To activate the anti-theft alarm, you may put a long and thin wire through the object, then connect two terminals of wire to terminals A B. If a thief breaks the thin wire, the speaker will make the sound of space war.

Circuit Description: A circuit diagram shows a battery pack connected to a speaker (20) via a slide switch (15) and a component connected to terminals A and B. This setup acts as an alarm triggered by a break in a wire connected to A and B.

48. Anti-theft alarm

Install a dry reed switch 13 on the door and window, connect two wires to terminals A and B respectively. Close the door and window, put the magnet to the door and window, install the dry reed switch. If in this addition close the slide switch 15, the speaker will not make a sound, which indicates the installation is successful. If a thief opens the door or window, the speaker will give out the sound of space war to warn immediately.

Circuit Description: This describes an anti-theft alarm using a dry reed switch (13) on a door/window. The dry reed switch is connected to terminals A and B. When the door/window is closed, a magnet keeps the switch open (no sound). When opened, the magnet is removed, closing the switch and triggering the speaker (20).

49. Baby bed alarm

Replace the resistor 30 with the touch plate 12, connect the touch plate 12 to terminals BC, put it under the bed of a baby. If the touch plate 12 is wet, the speaker 20 will give out the sound of music.

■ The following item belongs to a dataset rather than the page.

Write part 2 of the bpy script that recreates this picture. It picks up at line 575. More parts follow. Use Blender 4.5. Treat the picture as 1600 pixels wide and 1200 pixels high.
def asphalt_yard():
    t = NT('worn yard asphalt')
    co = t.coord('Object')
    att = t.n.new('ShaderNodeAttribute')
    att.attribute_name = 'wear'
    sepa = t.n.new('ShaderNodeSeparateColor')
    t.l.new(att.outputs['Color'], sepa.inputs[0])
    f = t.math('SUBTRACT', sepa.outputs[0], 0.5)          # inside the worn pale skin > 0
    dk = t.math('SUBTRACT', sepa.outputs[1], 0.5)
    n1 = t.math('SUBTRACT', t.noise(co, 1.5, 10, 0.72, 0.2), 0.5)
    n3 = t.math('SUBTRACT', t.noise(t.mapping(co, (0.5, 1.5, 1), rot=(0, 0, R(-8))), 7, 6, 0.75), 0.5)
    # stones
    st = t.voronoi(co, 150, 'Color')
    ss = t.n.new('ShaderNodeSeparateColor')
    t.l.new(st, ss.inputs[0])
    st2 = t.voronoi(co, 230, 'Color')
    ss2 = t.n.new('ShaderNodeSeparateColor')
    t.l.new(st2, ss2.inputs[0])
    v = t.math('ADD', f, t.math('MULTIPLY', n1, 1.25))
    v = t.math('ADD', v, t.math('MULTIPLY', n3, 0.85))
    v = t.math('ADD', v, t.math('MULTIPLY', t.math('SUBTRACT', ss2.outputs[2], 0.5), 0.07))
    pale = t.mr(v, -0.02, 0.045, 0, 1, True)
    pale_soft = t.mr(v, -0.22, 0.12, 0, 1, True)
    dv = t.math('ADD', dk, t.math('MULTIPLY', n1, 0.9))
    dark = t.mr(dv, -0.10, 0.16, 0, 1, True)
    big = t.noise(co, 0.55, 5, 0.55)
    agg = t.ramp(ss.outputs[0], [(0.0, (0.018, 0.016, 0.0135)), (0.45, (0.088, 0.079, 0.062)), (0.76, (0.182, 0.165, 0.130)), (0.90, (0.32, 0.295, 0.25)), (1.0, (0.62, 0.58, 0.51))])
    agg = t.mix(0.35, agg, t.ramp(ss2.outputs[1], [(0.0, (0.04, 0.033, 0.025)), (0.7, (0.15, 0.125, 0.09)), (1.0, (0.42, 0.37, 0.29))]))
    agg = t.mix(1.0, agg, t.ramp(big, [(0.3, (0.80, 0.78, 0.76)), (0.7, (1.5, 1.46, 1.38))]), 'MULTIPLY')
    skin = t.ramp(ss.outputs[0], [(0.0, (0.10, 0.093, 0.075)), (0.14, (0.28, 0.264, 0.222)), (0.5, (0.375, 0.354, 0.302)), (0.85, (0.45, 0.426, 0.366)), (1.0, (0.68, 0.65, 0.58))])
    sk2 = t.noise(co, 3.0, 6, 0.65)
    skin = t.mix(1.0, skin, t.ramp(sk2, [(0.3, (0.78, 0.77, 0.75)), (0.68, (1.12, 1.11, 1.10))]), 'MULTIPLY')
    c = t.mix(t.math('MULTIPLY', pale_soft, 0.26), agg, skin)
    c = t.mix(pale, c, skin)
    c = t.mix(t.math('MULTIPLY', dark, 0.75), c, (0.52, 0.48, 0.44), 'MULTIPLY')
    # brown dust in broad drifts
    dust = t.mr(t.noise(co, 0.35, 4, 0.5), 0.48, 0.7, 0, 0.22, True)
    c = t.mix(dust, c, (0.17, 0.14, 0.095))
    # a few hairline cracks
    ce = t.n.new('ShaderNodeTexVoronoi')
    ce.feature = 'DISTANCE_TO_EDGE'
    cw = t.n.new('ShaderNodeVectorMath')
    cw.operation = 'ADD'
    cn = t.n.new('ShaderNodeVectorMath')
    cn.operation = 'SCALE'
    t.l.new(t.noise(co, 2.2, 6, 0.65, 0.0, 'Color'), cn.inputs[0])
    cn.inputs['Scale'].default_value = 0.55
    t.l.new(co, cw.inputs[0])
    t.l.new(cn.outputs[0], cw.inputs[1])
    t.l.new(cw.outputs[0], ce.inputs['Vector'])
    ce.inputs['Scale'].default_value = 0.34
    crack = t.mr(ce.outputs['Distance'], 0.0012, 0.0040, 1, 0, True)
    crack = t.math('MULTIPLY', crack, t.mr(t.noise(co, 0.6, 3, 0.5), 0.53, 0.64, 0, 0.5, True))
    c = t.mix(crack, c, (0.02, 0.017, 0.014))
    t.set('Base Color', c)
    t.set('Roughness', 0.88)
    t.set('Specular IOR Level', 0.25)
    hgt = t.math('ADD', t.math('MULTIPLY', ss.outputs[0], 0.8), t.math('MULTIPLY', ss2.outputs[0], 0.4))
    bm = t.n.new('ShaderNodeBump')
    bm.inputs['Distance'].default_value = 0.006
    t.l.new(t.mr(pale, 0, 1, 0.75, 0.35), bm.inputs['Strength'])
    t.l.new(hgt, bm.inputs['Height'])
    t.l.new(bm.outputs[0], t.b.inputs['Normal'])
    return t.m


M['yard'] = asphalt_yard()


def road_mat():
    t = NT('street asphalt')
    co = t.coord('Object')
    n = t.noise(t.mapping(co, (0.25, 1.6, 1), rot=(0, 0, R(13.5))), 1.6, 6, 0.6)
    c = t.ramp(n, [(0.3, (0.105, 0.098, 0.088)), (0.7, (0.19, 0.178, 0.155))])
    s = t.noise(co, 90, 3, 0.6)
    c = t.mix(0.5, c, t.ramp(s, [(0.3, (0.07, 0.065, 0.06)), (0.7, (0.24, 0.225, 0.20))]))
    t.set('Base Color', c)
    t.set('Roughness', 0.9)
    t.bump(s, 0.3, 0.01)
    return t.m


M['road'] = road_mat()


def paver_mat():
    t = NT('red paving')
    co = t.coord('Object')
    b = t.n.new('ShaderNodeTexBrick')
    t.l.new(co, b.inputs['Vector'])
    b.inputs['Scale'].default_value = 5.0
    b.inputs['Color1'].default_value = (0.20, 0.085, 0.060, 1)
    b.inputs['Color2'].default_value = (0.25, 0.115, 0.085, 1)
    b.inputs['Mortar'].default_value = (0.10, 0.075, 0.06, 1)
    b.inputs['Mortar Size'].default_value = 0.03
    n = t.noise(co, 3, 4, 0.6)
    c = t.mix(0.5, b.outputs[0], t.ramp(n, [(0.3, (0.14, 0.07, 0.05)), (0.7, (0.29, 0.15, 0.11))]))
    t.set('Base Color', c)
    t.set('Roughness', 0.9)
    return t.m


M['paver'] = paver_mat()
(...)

Circuit Description: A circuit diagram shows a battery pack connected to a speaker (20) via a touch plate (12) and a slide switch (15). The touch plate is placed under a baby's bed and triggers the speaker when it becomes wet.

50. Rain alarm

Replace the resistor 30 with the touch plate 12 and put it outdoors, connect two wires to terminals B C. Close the slide switch 15, when it is raining, the speaker 20 will give out the sound of space war.

Circuit Description: A circuit diagram shows a battery pack connected to a speaker (20) via a touch plate (12) and a slide switch (15). The touch plate is placed outdoors and triggers the speaker when it detects rain.

*DO NOT LEAVE COMPONENTS OUTDOOR FOR LONG LENGTHS OF TIME.